● WRITTEN EXERCISE
Pull out from the material below all lines with "Blender".

● DATA TO PROCESS
* * *

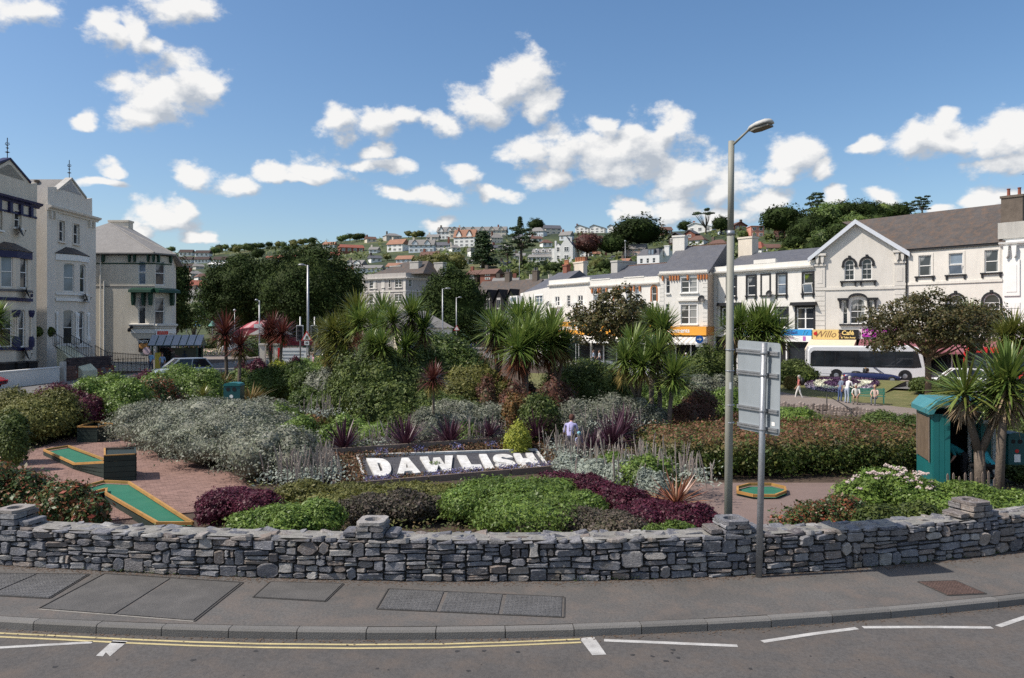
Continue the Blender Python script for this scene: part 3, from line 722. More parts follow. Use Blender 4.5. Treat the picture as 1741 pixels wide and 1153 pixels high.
def window(pl,o,style='sash',frame=None,glass=None,sur=None,sill=None,dep=.10,open_=False):
 x0,z0,x1,z1=o[:4];rise=o[4] if len(o)>4 else 0;w,h=x1-x0,z1-z0;frame=frame or M['white'];glass=glass or R.choice([M['glass'],M['glass'],M['glass_net']])
 key=(round(w,2),round(h,2),round(rise,2),style,frame.name)
 if key not in WINC:
  s=MB();f=min(.075,w*.1);y0,y1=-.03,.03
  if rise:
   p=arcpts(0,w,h-rise,rise);q=arcpts(f,w-f,h-rise,rise-f)
   for k in range(len(p)-1):
    for yy in(y0,):s.quad((p[k][0],yy,p[k][1]),(p[k+1][0],yy,p[k+1][1]),(q[k+1][0],yy,q[k+1][1]),(q[k][0],yy,q[k][1]))
    s.quad((q[k][0],y0,q[k][1]),(q[k+1][0],y0,q[k+1][1]),(q[k+1][0],y1,q[k+1][1]),(q[k][0],y1,q[k][1]))
   ht=h-rise
  else:ht=h-f;s.bx(f,y0,h-f,w-f,y1,h)
  s.bx(0,y0,0,f,y1,h-rise);s.bx(w-f,y0,0,w,y1,h-rise);s.bx(f,y0,0,w-f,y1,f)
  m_=f*.8
  if style in('sash','bars','pair3'):s.bx(f,y0-.015,h*.48,w-f,y1,h*.48+m_)
  if style=='bars':
   for k in(.25,.73):s.bx(f,y0+.01,h*k,w-f,y1,h*k+.025)
   s.bx(w/2-.0125,y0+.012,f,w/2+.0125,y1,ht)
  if style in('pair','pair3'):s.bx(w/2-m_,y0-.02,f,w/2+m_,y1,h-f)
  if style=='pair':s.bx(f,y0,h*.33,w-f,y1,h*.33+m_);s.bx(f,y0-.004,h*.72,w-f,y1,h*.72+m_*.7)
  if style=='top':s.bx(f,y0,h*.62,w-f,y1,h*.62+m_)
  if style=='fan':
   s.bx(f,y0,h*.5,w-f,y1,h*.5+m_);p=arcpts(w*.27,w*.73,h*.62,w*.23);q=arcpts(w*.27+.03,w*.73-.03,h*.62,w*.23-.03)
   for k in range(len(p)-1):s.quad((p[k][0],y0,p[k][1]),(p[k+1][0],y0,p[k+1][1]),(q[k+1][0],y0,q[k+1][1]),(q[k][0],y0,q[k][1]))
   for k in(.27,.71):s.bx(w*k,y0,h*.52,w*k+.03,y1,h*.62)
   s.bx(f,y0+.005,h*.72,w-f,y1,h*.72+.03)
  fm=s.mesh('window',frame)
  g=MB()
  if rise:p=arcpts(f*.5,w-f*.5,h-rise,rise-f*.5);g.add([(f*.5,.01,f*.5)]+[(x,.01,z) for x,z in p]+[(w-f*.5,.01,f*.5)],[tuple(range(len(p)+2))])
  else:g.quad((f*.5,.01,f*.5),(w-f*.5,.01,f*.5),(w-f*.5,.01,h-f*.5),(f*.5,.01,h-f*.5))
  WINC[key]=(fm,g.v,g.f)
 fm,gv,gf=WINC[key]
 win=pl.put('window',fm,x0,dep,z0)
 k2=(key,glass.name)
 if k2 not in WINC:g=MB();g.v=gv;g.f=gf;g.m=[0]*len(gf);WINC[k2]=g.mesh('pane',glass)
 link('pane',WINC[k2],win,(0,0,0),R.uniform(-.004,.004))
 if open_:
  s=MB();f=.05;hh=h*.46;s.bx(0,-.02,0,f,.02,hh);s.bx(w-f,-.02,0,w,.02,hh);s.bx(f,-.02,0,w-f,.02,f);s.bx(f,-.02,hh-f,w-f,.02,hh);s.k=1;s.quad((f,0,f),(w-f,0,f),(w-f,0,hh-f),(f,0,hh-f))
  c=s.build('open_sash',[frame,M['glass_pale']],win,(0,-.06,.02 if open_==1 else h*.5));c.rotation_euler=(rad(14 if open_==1 else 35),0,0)
  if open_==2:c.location=(0,-.06-.0,h*.52);c.rotation_euler=(rad(-30),0,0)
 if sur:
  sm_,sw,pr=sur[:3];s=MB();yy=-dep-pr
  if rise:
   p=arcpts(-sw,w+sw,h-rise,rise+sw);q=arcpts(0,w,h-rise,rise)
   for k in range(len(p)-1):
    s.add([(p[k][0],yy,p[k][1]),(p[k+1][0],yy,p[k+1][1]),(q[k+1][0],yy,q[k+1][1]),(q[k][0],yy,q[k][1])]+[(p[k][0],-dep+.02,p[k][1]),(p[k+1][0],-dep+.02,p[k+1][1]),(q[k+1][0],-dep+.02,q[k+1][1]),(q[k][0],-dep+.02,q[k][1])],[(0,1,2,3),(0,4,5,1),(2,6,7,3)])
   s.bx(w/2-.1,yy-.05,h+sw*.3,w/2+.1,-dep+.02,h+sw+.14)
   if sur[0] is M['black'] and len(sur)>3:lo_=h-rise-sur[3]
   else:lo_=0
   s.bx(-sw,yy,lo_,0,-dep+.02,h-rise);s.bx(w,yy,lo_,w+sw,-dep+.02,h-rise)
   if lo_:s.bx(-sw-.03,yy-.06,lo_-.14,.02,-dep+.02,lo_);s.bx(w-.02,yy-.06,lo_-.14,w+sw+.03,-dep+.02,lo_)
  else:
   s.bx(-sw,yy,0,0,-dep+.02,h+sw);s.bx(w,yy,0,w+sw,-dep+.02,h+sw);s.bx(0,yy,h,w,-dep+.02,h+sw)
  s.build('surround',sm_,win)
 if sill:
  sm_,so,br=sill;s=MB();s.bx(-so,-dep-.16,-.12,w+so,-dep+.03,-.001)
  if br:
   for xx in(-so+.05,w+so-.2):s.prism([(xx,-.12),(xx+.15,-.12),(xx+.13,-.42),(xx+.02,-.42)],-dep-.12,-dep+.02)
  s.build('sill',sm_,win)
 return win
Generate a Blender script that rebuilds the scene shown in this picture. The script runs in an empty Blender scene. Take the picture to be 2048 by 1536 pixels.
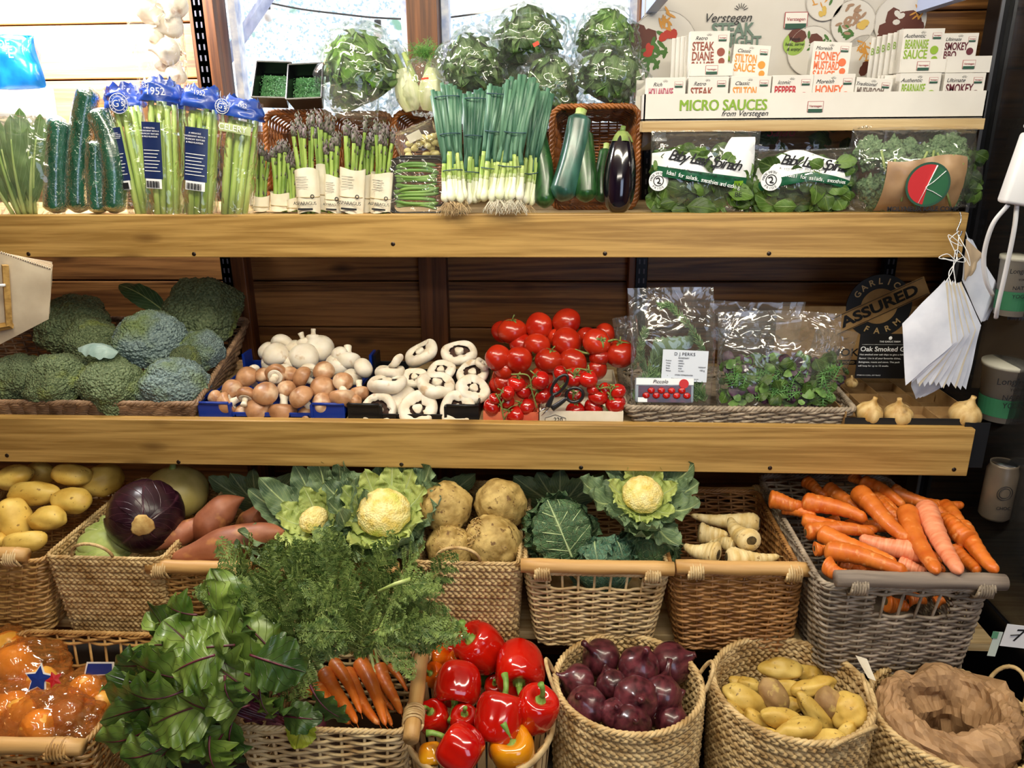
import bpy, bmesh, math, random
import numpy as np
from mathutils import Vector, Matrix, Euler
random.seed(7); rng=np.random.default_rng(7)
R=math.radians; PI=math.pi
SC=bpy.context.scene; COL=SC.collection
# ------------------------------------------------------------------ camera
FPX=1538.0
CAM=Vector((0,0,1.6))
CM=Matrix.Rotation(R(3.2),3,'Z')@Matrix.Rotation(R(90-18.5),3,'X')@Matrix.Rotation(R(-0.5),3,'Z')
cd=bpy.data.cameras.new('camera'); co=bpy.data.objects.new('camera',cd); COL.objects.link(co)
co.matrix_world=Matrix.Translation(CAM)@CM.to_4x4()
cd.sensor_width=36; cd.lens=FPX/2048*36; cd.clip_start=.05
SC.camera=co
SC.view_settings.view_transform='Standard'; SC.view_settings.look='None'
SC.view_settings.gamma=1; SC.view_settings.use_curve_mapping=False
SC.view_settings.exposure=0.0
# ------------------------------------------------------------------ sky outside
W=bpy.data.worlds.new('world'); SC.world=W; W.use_nodes=True
bg=W.node_tree.nodes['Background']; bg.inputs[0].default_value=(.86,.93,1,1); bg.inputs[1].default_value=3.2
# ------------------------------------------------------------------ lamps
def area(name,loc,target,sx,sy,power,col):
    l=bpy.data.lights.new(name,'AREA'); l.shape='RECTANGLE'; l.size=sx; l.size_y=sy; l.energy=power; l.color=col
    o=bpy.data.objects.new(name,l); COL.objects.link(o); o.location=loc
    o.rotation_euler=(Vector(target)-Vector(loc)).to_track_quat('-Z','Y').to_euler(); return o
area('shop_strip_light',(-.35,.78,2.36),(0,1.5,.6),1.5,.10,24,(1,.92,.72))
area('shop_strip_light',(.9,.60,2.36),(.3,1.5,.6),1.3,.10,16,(1,.92,.74))
area('shop_strip_light',(-.1,-.9,2.3),(0,1.4,.6),1.6,.12,9,(1,.92,.78))
area('doorway_daylight',(.9,-1.2,1.5),(.1,1.5,.9),.9,1.3,12,(.62,.74,1))
area('side_window_daylight',(-1.22,1.86,2.15),(-.95,2.04,1.80),.5,.25,34,(1,.98,.97))
sl=bpy.data.lights.new('sunbeam','SPOT'); sl.energy=900; sl.spot_size=R(27); sl.spot_blend=.55; sl.shadow_soft_size=.06; sl.color=(1,.96,.93)
so=bpy.data.objects.new('sunbeam',sl); COL.objects.link(so); so.location=(-1.85,.95,2.36); so.rotation_euler=(Vector((-1.27,2.06,1.88))-so.location).to_track_quat('-Z','Y').to_euler()

# ------------------------------------------------------------------ pixel -> point at a real depth
def ray(u,v): return CM@Vector(((u-1024)/FPX,-(v-768)/FPX,-1))
def P(u,v,Y): d=ray(u,v); return CAM+d*(Y/d.y)
def PZ(u,v,z): d=ray(u,v); return CAM+d*((z-CAM.z)/d.z)
def MPP(p):                                    # metres per pixel at a point
    q=CM.transposed()@(Vector(p)-CAM); return -q.z/FPX
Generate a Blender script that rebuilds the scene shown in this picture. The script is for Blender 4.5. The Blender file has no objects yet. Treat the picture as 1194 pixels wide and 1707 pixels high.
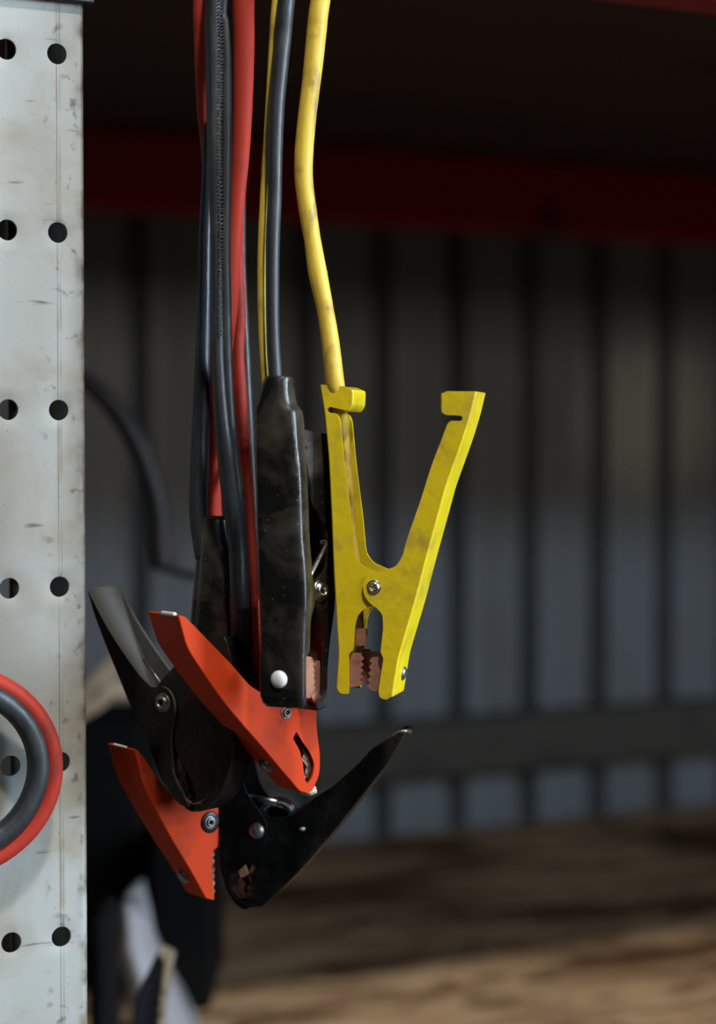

* * *

● RESPONSE
Continue the Blender Python script for this scene: part 3, from line 722. More parts follow. Use Blender 4.5. Treat the picture as 1741 pixels wide and 1153 pixels high.
Generate a Blender script that rebuilds the scene shown in this picture. The script runs in an empty Blender scene. Take the picture to be 2048 by 1536 pixels.
Generate a Blender script that rebuilds the scene shown in this picture. The script is for Blender 4.5. The Blender file has no objects yet. Treat the picture as 1194 pixels wide and 1707 pixels high.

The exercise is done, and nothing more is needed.